Lot Details
Lot 1019
[AMERICANA-COLOR PLATE] GUILLET, PETER. Timber Merchant's Guide. Also a Table, whereby, at one view, may be seen the solid and superficial measure of any square or unequal Hewed Logs or Plank, from one to forty-seven inches. Also, Plates representing the Figures of the principle pieces of timber, used in building a seventy-four Gun Ship of the Line, in standing trees.
Baltimore: John D. Toy for James Lovegrove, 1823. First edition. Full period American mottled calf, olive lettering-piece, all edges sprinkled red. 8 3/8 x 5 1/2 inches (21 x 13.5 cm); ). 24 pp., [89, 1] pp. of letterpress tables, last page blank; 30 hand-colored lithographic plates by Henry Stone after Guillet depicting how ship timbers of various types could be best cut, by examining standing trees. Some separation at the joints, but in all, despite light wear, the binding presents well and is fairly sturdy. The text has some scattered toning and foxing, and the plates, though generally clean, exhibit some offsetting.

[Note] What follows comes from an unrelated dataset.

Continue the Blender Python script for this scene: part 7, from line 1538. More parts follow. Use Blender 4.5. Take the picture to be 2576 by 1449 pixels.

A rare and desirable work on several fronts, this is the second book printed in the United States to utilize lithography in its illustration, and it is a far more interesting work than Smith's Grammar of Botany, the first use of the process. Dedicated to Captain John Rodgers of the United States Navy--an eminent American naval officer who fired the first shot of the War of 1812 aboard his flagship, the USS President)--Guillet (who writes that he is "French by birth, American by choice") argues that timber suitable for shipbuilding is a limited commodity of national importance, worthy of governmental conservation. The appealing plates are produced by Henry Stone, "one of the earliest and most elusive of all the lithographers" (Peters). He was the first lithographer to practice in Baltimore. This is a large copy of a genuinely rare little book in a period binding (perhaps of issue, c.f. Bennett), unlike the handful of other examples that have come on the market in the last thirty years, most of which have been in modern calf. Bennett U.S. Color Plate Books p. 67; McGrath p. 33; American Imprints 12738; Peters America on Stone p. 376; Rick 1636.